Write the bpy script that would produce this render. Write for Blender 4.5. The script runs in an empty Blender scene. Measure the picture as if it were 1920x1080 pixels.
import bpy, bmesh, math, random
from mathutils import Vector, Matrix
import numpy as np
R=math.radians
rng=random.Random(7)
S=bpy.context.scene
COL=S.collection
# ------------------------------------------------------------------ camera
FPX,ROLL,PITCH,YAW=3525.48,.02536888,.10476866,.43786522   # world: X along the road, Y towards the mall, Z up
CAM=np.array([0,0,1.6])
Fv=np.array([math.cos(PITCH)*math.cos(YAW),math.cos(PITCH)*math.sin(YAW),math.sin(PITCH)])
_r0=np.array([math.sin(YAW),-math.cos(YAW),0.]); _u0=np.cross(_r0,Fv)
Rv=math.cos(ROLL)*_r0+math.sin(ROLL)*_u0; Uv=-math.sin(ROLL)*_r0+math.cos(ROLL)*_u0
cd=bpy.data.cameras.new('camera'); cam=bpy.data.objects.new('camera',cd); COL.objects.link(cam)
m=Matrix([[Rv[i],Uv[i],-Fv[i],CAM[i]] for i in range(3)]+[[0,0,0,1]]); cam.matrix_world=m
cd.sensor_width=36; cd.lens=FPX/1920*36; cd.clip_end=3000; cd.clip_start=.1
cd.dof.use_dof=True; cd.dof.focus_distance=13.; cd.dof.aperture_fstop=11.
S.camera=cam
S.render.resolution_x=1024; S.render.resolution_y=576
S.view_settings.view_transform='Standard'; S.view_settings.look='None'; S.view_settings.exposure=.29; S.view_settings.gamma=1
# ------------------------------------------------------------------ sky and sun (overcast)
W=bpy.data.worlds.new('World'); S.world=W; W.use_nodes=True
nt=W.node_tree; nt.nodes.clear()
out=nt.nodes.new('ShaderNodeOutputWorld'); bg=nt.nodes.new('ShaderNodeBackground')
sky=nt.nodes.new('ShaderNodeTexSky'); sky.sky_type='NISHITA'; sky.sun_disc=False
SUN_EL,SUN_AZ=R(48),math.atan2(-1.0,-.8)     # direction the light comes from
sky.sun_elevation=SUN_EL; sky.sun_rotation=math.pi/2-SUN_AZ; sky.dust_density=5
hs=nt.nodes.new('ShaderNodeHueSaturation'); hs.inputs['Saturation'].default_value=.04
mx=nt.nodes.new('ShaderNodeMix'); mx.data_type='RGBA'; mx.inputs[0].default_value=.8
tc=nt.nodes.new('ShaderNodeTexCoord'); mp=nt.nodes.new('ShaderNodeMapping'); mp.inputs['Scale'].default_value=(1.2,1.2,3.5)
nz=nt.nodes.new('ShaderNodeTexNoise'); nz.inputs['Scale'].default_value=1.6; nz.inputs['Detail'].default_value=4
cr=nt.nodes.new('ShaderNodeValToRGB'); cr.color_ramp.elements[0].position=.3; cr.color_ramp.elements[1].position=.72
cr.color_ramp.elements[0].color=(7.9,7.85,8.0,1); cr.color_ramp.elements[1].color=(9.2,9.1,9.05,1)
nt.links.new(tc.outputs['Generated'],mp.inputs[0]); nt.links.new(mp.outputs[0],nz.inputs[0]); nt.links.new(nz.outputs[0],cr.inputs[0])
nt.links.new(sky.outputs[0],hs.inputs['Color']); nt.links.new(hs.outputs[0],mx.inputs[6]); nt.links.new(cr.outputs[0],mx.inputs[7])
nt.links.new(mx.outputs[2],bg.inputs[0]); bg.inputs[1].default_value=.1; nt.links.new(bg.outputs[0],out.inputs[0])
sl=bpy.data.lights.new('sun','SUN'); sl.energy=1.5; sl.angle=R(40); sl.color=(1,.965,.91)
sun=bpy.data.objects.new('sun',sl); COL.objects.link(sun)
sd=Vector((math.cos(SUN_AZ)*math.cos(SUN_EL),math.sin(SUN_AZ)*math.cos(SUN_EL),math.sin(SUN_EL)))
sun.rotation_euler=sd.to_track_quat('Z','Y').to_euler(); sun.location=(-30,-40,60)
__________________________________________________
§ YOUR OBJECTIVE:
Write out all the lines again, exactly as they are.

§ REPLY TO THE TASK:
Write the bpy script that would produce this render. Write for Blender 4.5. The script runs in an empty Blender scene. Measure the picture as if it were 1920x1080 pixels.
import bpy, bmesh, math, random
from mathutils import Vector, Matrix
import numpy as np
R=math.radians
rng=random.Random(7)
S=bpy.context.scene
COL=S.collection
# ------------------------------------------------------------------ camera
FPX,ROLL,PITCH,YAW=3525.48,.02536888,.10476866,.43786522   # world: X along the road, Y towards the mall, Z up
CAM=np.array([0,0,1.6])
Fv=np.array([math.cos(PITCH)*math.cos(YAW),math.cos(PITCH)*math.sin(YAW),math.sin(PITCH)])
_r0=np.array([math.sin(YAW),-math.cos(YAW),0.]); _u0=np.cross(_r0,Fv)
Rv=math.cos(ROLL)*_r0+math.sin(ROLL)*_u0; Uv=-math.sin(ROLL)*_r0+math.cos(ROLL)*_u0
cd=bpy.data.cameras.new('camera'); cam=bpy.data.objects.new('camera',cd); COL.objects.link(cam)
m=Matrix([[Rv[i],Uv[i],-Fv[i],CAM[i]] for i in range(3)]+[[0,0,0,1]]); cam.matrix_world=m
cd.sensor_width=36; cd.lens=FPX/1920*36; cd.clip_end=3000; cd.clip_start=.1
cd.dof.use_dof=True; cd.dof.focus_distance=13.; cd.dof.aperture_fstop=11.
S.camera=cam
S.render.resolution_x=1024; S.render.resolution_y=576
S.view_settings.view_transform='Standard'; S.view_settings.look='None'; S.view_settings.exposure=.29; S.view_settings.gamma=1
# ------------------------------------------------------------------ sky and sun (overcast)
W=bpy.data.worlds.new('World'); S.world=W; W.use_nodes=True
nt=W.node_tree; nt.nodes.clear()
out=nt.nodes.new('ShaderNodeOutputWorld'); bg=nt.nodes.new('ShaderNodeBackground')
sky=nt.nodes.new('ShaderNodeTexSky'); sky.sky_type='NISHITA'; sky.sun_disc=False
SUN_EL,SUN_AZ=R(48),math.atan2(-1.0,-.8)     # direction the light comes from
sky.sun_elevation=SUN_EL; sky.sun_rotation=math.pi/2-SUN_AZ; sky.dust_density=5
hs=nt.nodes.new('ShaderNodeHueSaturation'); hs.inputs['Saturation'].default_value=.04
mx=nt.nodes.new('ShaderNodeMix'); mx.data_type='RGBA'; mx.inputs[0].default_value=.8
tc=nt.nodes.new('ShaderNodeTexCoord'); mp=nt.nodes.new('ShaderNodeMapping'); mp.inputs['Scale'].default_value=(1.2,1.2,3.5)
nz=nt.nodes.new('ShaderNodeTexNoise'); nz.inputs['Scale'].default_value=1.6; nz.inputs['Detail'].default_value=4
cr=nt.nodes.new('ShaderNodeValToRGB'); cr.color_ramp.elements[0].position=.3; cr.color_ramp.elements[1].position=.72
cr.color_ramp.elements[0].color=(7.9,7.85,8.0,1); cr.color_ramp.elements[1].color=(9.2,9.1,9.05,1)
nt.links.new(tc.outputs['Generated'],mp.inputs[0]); nt.links.new(mp.outputs[0],nz.inputs[0]); nt.links.new(nz.outputs[0],cr.inputs[0])
nt.links.new(sky.outputs[0],hs.inputs['Color']); nt.links.new(hs.outputs[0],mx.inputs[6]); nt.links.new(cr.outputs[0],mx.inputs[7])
nt.links.new(mx.outputs[2],bg.inputs[0]); bg.inputs[1].default_value=.1; nt.links.new(bg.outputs[0],out.inputs[0])
sl=bpy.data.lights.new('sun','SUN'); sl.energy=1.5; sl.angle=R(40); sl.color=(1,.965,.91)
sun=bpy.data.objects.new('sun',sl); COL.objects.link(sun)
sd=Vector((math.cos(SUN_AZ)*math.cos(SUN_EL),math.sin(SUN_AZ)*math.cos(SUN_EL),math.sin(SUN_EL)))
sun.rotation_euler=sd.to_track_quat('Z','Y').to_euler(); sun.location=(-30,-40,60)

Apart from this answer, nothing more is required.